As of now, years into this blog, I have yet to find one subscriber. I don't talk about current events. Often I digress into the vague of subconscious. I hope that people can relate but often I go back and I don't even relate. My thematic curve is over the individual investment in living in a "free" world. Do we fully appreciate it? Why don't we make the best use of it? How do the "bad" neighborhoods end up that way? Why are children roaming around unguided? I only have guesses. I'm not interested in research. I speak to people, I observe my community, I read the news some times but generally leave it there. Somehow I've got an answer for everything regardless.
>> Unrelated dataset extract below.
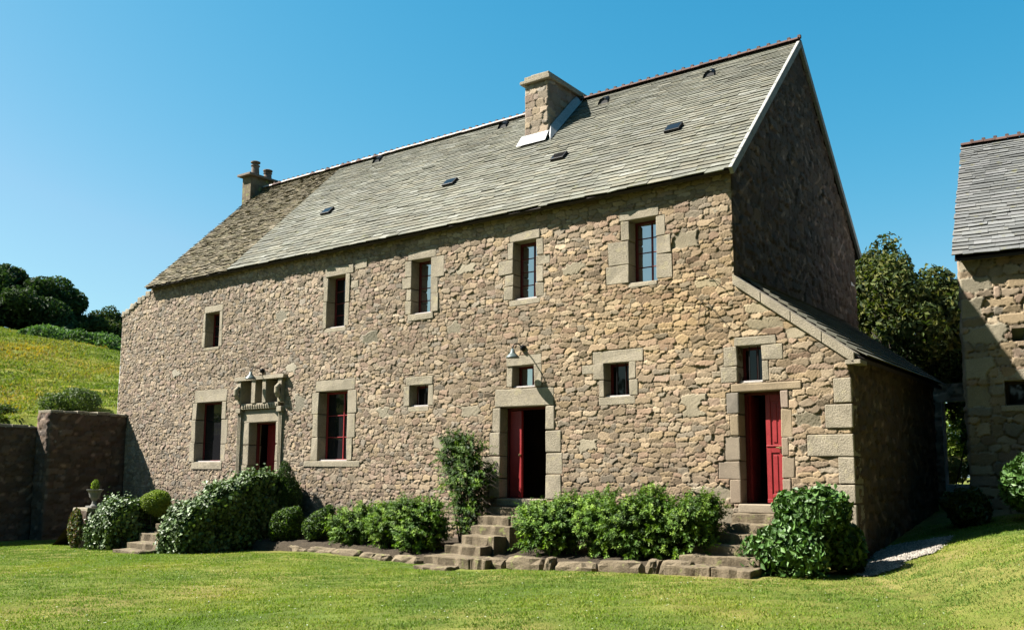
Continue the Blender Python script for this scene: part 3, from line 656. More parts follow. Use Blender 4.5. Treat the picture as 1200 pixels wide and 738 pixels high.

It doesn't make me feel better that I can go on and on, but I'm fueled to in spite of myself . . . when I actually sit down to do something. Where do my days go? I'm convinced that wealth begins with a state of mind. I don't have whatever that state is and since I'm finding it I'm pretty much uncomfortable in some way on a daily basis. I'm prepared to lay down right now, but I'm hunched over this thing with an excuse for being otherwise productive, or otherwise a quitter. I woke up not 2.5 hours ago and I'm mighty tired. I've got calls to make and a book 7 pages in and 3 miles to run and gf getting home soon and tickets to buy for something on M-day and birthday party to go to and an extreme desire to play almost any slightly compelling video game. Did I forget it'd be awesome if I cooked my own food?
I've tried the planner thing. I'm going to have to try it again but I don't really feel motivated to look at it or even follow it once it's all down. How can I be this conscious of what's needed to improve my life and have this much disinterest at the same time? How can I pursue something I'm also avoiding? Right now I suck but it's inconceivable to be on the verge of 27 without a flag in the ground.
Sigh, I'm giving my body 15 minutes to get the droopy out of its system. Then I'm going to starbucks to listen to some strange world music, purchase one overly pricey latte, and believe among strangers that I am far more conditioned than my privacy would reveal.